Okan Geçgel

Tutuklu gazeteci Can Taşkın’ın mektubu ve Nevşehir’in vicdanına düşen sorular

14.11.2025 11:47
Haber Detay Image

Tutuklu gazeteci ve TİGAD Nevşehir İl Temsilcisi Can Taşkın, cezaevinden bir mektup gönderdi. Bu mektup CT Haber'deki köşesinde yayınlandı ve aslında hepimizi derinden düşündürmesi gereken bir tablo ortaya koydu. Çünkü o satırlarda yalnızca bir gazetecinin sitemi değil, Nevşehir'in geleceğine dair duyduğu endişe de vardı.

Can Taşkın mektubunda, belki de mesleği bırakabileceğinin sinyalini veriyor. Yıllardır kalemini yalnızca kamu adına kullanan, mesleğini "yaşam biçimi" olarak gören bir gazetecinin bu noktaya gelmiş olması hepimiz için alarm niteliğindedir. Mektubunda şöyle diyor:

"Malumunuz bayadır köşe yazısı yazmadım. Tabi bu bundan sonraki zamanda hep yazacağım anlamına da gelmiyor. Belki de son yaşananlar gazetecilik mesleğini bana bırakmam gerektiğini biraz olsun gösterdi. Çok sevdiğim ve adeta yaşamım olan bu meslekte yaptıklarım bu kent için fazla belki de eksik bile olabilir… Bir büyüğüm zamanında bana demişti ki; Nevşehir için bir şeyler yapmak doğru değil, bu kentte cebini dolduracaksın."

Ben yazının tamamını aktaracak değilim; gerisi Nevşehir'in kendi iç meselesidir. Okumak isteyenler CT Haber'e girip Can Taşkın'ın son yazısını okuyabilirler. Ancak benim asıl altını çizmek istediğim başka bir konu var.
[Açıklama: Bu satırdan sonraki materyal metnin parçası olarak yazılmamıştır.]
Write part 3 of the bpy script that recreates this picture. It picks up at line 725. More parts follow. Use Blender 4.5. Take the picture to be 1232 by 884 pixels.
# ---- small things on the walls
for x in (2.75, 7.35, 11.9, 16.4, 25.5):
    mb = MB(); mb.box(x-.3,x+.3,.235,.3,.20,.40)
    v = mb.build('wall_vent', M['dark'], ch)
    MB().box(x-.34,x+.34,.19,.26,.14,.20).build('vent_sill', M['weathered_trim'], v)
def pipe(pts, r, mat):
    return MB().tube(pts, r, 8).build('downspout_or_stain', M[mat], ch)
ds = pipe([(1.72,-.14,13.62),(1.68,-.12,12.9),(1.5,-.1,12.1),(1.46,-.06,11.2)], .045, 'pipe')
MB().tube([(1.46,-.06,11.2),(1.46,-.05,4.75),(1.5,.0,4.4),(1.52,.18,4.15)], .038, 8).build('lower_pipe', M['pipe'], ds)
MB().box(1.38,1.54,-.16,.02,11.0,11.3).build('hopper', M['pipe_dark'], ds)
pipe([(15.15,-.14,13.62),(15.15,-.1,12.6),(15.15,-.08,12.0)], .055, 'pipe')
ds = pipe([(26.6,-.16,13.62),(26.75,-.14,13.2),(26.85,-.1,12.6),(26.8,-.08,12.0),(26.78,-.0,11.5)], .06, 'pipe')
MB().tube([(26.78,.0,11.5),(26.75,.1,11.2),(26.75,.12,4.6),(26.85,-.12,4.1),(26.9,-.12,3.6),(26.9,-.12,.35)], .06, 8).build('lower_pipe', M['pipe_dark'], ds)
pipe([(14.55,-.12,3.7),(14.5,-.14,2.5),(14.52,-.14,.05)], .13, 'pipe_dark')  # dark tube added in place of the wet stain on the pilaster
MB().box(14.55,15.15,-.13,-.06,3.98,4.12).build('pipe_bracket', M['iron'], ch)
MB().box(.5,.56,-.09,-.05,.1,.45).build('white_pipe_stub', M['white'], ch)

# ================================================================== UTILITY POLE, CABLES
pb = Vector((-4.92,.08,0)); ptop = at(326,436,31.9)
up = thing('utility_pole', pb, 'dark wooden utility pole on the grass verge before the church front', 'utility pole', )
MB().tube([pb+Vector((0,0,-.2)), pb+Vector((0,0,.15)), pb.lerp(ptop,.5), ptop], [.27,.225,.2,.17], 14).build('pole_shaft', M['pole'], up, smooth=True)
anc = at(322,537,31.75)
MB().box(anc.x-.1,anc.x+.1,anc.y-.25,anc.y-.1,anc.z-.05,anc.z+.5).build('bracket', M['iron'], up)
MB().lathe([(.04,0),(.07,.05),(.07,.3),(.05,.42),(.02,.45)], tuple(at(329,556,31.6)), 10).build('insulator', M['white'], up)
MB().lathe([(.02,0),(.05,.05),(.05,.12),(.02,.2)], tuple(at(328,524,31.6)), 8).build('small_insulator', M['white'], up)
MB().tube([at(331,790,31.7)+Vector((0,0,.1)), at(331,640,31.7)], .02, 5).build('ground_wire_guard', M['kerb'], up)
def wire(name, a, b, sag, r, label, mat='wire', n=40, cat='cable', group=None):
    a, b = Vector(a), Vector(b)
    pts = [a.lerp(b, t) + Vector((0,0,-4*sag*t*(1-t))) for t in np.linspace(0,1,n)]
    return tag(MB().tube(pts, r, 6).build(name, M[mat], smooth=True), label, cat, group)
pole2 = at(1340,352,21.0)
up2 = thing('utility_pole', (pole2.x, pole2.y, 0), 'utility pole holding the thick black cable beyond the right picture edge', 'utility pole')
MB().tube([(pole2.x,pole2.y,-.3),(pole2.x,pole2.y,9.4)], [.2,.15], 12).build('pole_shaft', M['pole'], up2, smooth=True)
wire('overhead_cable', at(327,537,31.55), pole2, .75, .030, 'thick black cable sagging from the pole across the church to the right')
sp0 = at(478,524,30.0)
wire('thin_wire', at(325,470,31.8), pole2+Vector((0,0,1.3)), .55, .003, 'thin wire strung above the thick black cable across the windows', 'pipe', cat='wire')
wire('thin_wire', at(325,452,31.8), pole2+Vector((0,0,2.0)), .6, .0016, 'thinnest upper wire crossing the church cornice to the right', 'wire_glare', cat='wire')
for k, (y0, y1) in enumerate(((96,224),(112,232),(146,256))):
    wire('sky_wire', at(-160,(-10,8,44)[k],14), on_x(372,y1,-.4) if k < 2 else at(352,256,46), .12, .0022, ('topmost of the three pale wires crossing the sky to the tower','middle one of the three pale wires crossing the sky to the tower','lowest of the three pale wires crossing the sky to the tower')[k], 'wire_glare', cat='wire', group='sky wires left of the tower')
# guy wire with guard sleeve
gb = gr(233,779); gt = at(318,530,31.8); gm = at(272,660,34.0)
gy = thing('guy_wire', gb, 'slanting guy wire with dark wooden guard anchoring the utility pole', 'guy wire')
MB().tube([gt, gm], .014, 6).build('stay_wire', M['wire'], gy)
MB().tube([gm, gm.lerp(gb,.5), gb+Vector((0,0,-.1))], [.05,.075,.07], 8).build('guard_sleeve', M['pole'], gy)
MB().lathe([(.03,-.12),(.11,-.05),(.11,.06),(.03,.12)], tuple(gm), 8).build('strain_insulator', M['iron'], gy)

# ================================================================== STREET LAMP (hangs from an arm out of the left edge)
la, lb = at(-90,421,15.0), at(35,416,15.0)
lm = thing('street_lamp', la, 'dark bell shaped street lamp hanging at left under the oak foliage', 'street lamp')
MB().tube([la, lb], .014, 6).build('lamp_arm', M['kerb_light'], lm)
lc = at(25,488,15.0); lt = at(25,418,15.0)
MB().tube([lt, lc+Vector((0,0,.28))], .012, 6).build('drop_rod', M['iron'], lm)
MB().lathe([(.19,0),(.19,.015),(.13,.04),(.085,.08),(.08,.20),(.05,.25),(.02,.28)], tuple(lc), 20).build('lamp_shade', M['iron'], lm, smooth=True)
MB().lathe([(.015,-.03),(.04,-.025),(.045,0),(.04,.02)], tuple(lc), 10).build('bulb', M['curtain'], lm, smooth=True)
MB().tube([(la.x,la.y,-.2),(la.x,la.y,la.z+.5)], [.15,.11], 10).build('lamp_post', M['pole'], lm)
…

Mektubu yayımlandıktan sonra, Can Taşkın'ın eşi bana ulaşarak çok üzücü bir bilgi verdi. İddiasına göre mektuptan hemen sonra Can'ın koğuşu değiştirildi ve o gece betonda yatırıldı. Burada yalnızca eşinin anlattıklarını aktarıyorum; "kesin böyledir" demiyorum. Fakat eğer doğruysa, bir gazeteciye bir yazısından ötürü yapılan bu muamele kabul edilemez ve durum gerçekten vahimdir.

Ne olmuştu, hepiniz hatırlıyorsunuz…

1 Eylül'de Can Taşkın gözaltına alındı. Evi onlarca polis tarafından basıldı, sanki azılı bir suçluymuş gibi ters kelepçeyle götürüldü ve ardından tutuklandı. Tutuklanma gerekçesi ise yazdığı bir yazıydı. Öyle bir yazı ki, şehirde herkesin konuştuğu, herkesin bildiği bir konuyu köşesine taşımıştı sadece.

Dahası, tüm itirazlara rağmen tutukluluğu devam etti. 28. gününde mahkeme tahliye kararı verdi ancak savcılığın itirazıyla yeniden tutuklama kararı çıktı.

Bu süreçte akıl almaz gelişmeler yaşandı: İş yeri sahibi ifadeye çağrıldı, personel sorgulandı, farklı sorularla adeta bir baskı iklimi oluşturuldu. Bir gazetecinin yazdığı bir yazı yüzünden hem kendisinin hem çevresinin bu kadar sıkıştırılması, bu kadar sindirilmek istenmesi kamu vicdanında derin bir yara açmıştır.

Ben bu sürecin makul bir açıklaması olduğunu düşünmüyorum. Bir gazetecinin tutukluluğunun bu kadar ısrarla sürdürülebilmesini de aklım almıyor. Bu nedenle meseleyi kamuoyunun vicdanına bırakıyorum.

Can mektubunda "Belki gazeteciliği bırakabilirim" diyor. Bu cümle aslında her şeyi özetliyor.

Bir gazeteciyi, yalnızca mesleğini yaptığı için, kalemiyle konuştuğu için, doğru bildiğini yazdığı için bu kadar baskıya maruz bırakmak; hangi demokratik değere, hangi hukuk anlayışına, hangi vicdana sığar?

Gazetecilik bir suç değildir. Olmamalıdır.

Ve bir kentin geleceği, özgür kalemlerin susturulmasına değil; onların yazdıklarından ders çıkarılmasına bağlıdır.

Ben bu yazıyı, Can Taşkın'ın kaleminin susmaya zorlandığı bir dönemin not düşmesi olarak görüyorum. Umarım bu ses, Nevşehir'in vicdanında yankı bulur.